Source Pravda.Ru

Growing oil prices and imports from China rise US trade deficit

The US trade deficit increased to the highest level in three months. Record oil prices and a flood of toys and other imports from China swamped another solid gain in American exports.

The Commerce Department reported Wednesday that the deficit for October increased to $57.8 billion, the highest level since July and 1.2 percent above the September imbalance, the AP reports.

Washington's trade deficit with China appears set to surpass last year's record US$233 billion (EUR159 billion), according to U.S. Commerce Department figures, amplifying calls in Congress for punishing legislation over what some call unfair Chinese trade practices.

As Pravda.Ru previously reported the U.S. trade deficit narrowed more than forecast in August as the falling dollar stimulated record foreign demand for American products from wheat to electric generators.

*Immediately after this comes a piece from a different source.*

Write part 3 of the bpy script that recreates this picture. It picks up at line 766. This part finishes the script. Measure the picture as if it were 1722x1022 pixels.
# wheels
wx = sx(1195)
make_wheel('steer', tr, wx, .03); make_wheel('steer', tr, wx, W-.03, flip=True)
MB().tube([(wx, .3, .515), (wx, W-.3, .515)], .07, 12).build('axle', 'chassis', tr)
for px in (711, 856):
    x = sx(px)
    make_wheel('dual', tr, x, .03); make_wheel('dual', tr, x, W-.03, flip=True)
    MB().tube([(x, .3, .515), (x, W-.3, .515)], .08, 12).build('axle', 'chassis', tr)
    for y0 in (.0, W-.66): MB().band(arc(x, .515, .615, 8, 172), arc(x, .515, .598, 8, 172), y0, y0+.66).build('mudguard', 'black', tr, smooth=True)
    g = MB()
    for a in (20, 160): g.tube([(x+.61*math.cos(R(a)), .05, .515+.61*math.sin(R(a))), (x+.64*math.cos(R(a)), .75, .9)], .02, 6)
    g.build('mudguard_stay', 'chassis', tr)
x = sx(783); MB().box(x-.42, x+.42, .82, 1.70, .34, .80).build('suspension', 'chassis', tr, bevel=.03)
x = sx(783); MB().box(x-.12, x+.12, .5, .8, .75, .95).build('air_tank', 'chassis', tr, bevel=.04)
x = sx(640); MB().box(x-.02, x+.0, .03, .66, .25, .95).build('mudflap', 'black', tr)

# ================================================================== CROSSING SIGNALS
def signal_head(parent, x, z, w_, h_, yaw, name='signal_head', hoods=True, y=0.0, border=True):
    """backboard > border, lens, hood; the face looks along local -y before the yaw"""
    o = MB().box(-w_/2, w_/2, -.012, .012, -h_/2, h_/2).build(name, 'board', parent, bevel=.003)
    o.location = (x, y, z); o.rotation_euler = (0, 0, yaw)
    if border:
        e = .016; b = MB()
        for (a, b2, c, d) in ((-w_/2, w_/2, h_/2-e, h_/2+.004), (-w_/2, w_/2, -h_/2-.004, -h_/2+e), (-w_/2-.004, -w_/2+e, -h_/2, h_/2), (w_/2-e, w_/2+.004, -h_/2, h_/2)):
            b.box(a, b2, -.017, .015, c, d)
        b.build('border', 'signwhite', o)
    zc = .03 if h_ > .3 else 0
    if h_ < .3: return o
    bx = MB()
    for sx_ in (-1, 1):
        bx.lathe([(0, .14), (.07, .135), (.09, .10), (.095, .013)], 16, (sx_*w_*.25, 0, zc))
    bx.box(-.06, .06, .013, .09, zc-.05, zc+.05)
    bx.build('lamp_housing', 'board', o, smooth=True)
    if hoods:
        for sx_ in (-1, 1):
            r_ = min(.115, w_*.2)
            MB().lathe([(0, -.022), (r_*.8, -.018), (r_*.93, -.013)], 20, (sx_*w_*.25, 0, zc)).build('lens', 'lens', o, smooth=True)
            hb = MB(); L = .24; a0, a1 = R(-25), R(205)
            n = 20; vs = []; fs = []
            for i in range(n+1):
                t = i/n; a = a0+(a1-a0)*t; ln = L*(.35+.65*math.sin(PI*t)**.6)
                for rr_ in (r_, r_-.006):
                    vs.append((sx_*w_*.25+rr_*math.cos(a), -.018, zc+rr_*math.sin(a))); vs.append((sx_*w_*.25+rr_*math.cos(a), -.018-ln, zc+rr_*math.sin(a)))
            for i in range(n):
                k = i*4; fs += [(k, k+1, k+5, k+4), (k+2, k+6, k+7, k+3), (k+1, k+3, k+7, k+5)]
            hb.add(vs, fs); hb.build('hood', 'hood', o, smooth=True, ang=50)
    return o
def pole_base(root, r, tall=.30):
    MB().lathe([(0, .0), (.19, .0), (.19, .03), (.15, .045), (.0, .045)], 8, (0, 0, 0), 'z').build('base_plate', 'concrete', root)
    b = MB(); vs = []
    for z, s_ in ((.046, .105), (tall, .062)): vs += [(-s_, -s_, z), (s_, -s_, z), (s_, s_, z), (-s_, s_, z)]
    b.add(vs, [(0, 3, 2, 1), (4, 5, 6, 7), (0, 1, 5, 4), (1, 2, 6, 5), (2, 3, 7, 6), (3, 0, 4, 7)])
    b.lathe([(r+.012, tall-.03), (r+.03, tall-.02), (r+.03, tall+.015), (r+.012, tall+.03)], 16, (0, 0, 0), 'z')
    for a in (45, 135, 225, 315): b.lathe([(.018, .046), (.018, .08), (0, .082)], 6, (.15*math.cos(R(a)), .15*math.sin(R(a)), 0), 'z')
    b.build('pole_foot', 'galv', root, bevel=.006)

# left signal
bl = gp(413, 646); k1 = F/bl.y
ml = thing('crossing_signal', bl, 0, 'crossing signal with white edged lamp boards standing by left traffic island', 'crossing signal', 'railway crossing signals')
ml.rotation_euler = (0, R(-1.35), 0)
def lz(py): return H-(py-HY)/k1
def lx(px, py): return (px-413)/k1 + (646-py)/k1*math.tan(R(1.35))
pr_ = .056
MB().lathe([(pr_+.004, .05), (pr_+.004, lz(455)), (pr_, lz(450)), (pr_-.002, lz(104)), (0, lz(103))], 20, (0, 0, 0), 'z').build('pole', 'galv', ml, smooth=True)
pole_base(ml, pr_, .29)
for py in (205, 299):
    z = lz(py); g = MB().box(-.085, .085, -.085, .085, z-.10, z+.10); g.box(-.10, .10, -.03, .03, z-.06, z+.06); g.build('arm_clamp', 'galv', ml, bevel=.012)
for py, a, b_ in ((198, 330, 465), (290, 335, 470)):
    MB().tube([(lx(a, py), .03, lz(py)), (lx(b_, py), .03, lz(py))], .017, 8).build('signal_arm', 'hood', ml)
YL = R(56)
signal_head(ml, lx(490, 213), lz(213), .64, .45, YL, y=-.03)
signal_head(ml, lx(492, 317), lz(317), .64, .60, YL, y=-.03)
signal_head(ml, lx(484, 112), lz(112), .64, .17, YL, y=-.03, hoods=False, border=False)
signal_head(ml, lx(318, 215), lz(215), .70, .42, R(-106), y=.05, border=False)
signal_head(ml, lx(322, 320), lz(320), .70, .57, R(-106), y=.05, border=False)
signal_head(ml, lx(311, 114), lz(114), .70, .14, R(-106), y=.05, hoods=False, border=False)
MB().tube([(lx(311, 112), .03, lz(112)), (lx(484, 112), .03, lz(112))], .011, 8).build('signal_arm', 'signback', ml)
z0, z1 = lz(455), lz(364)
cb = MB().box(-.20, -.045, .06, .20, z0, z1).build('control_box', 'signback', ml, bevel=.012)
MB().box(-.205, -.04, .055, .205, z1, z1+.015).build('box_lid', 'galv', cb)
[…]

The $57.6 billion trade gap was the smallest since January, the Commerce Department said in Washington. The surge in exports may also be helping prop up the U.S. job market in the face of the housing slump: Unemployment-benefit claims last week dropped more than predicted, the Labor Department said.

The increase in shipments abroad means economic growth in the third quarter probably exceeded 3 percent, according to new estimates by Morgan Stanley and Bank of America Corp. That's faster than the 2.7 percent anticipated by economists surveyed by Bloomberg News. As recently as August, the forecast had been as low as 2.4 percent.

Since the 1970s the U.S. moved from a trade surplus to a deficit position, as Europe and Japan began to compete effectively with the U.S. in a range of industries. There are many ways in which trade has injured U.S. workers since then. First, deterioration in the trade balance (the difference between exports, which create jobs, and imports, which eliminate domestic employment) has reduced employment, especially in manufacturing and other industries producing traded goods

The trade surplus of the 1960s was transformed into a deficit that reached 2.9% of GDP in 1998. This deficit will grow rapidly in the future as a result of the continuing global financial crisis. Although financial markets are beginning to recover throughout the world, the real economies of many developing countries and Japan remain mired in recessions. For example, reliable private sector reports show that unemployment in Sao Paulo, Brazil currently exceeds 20%.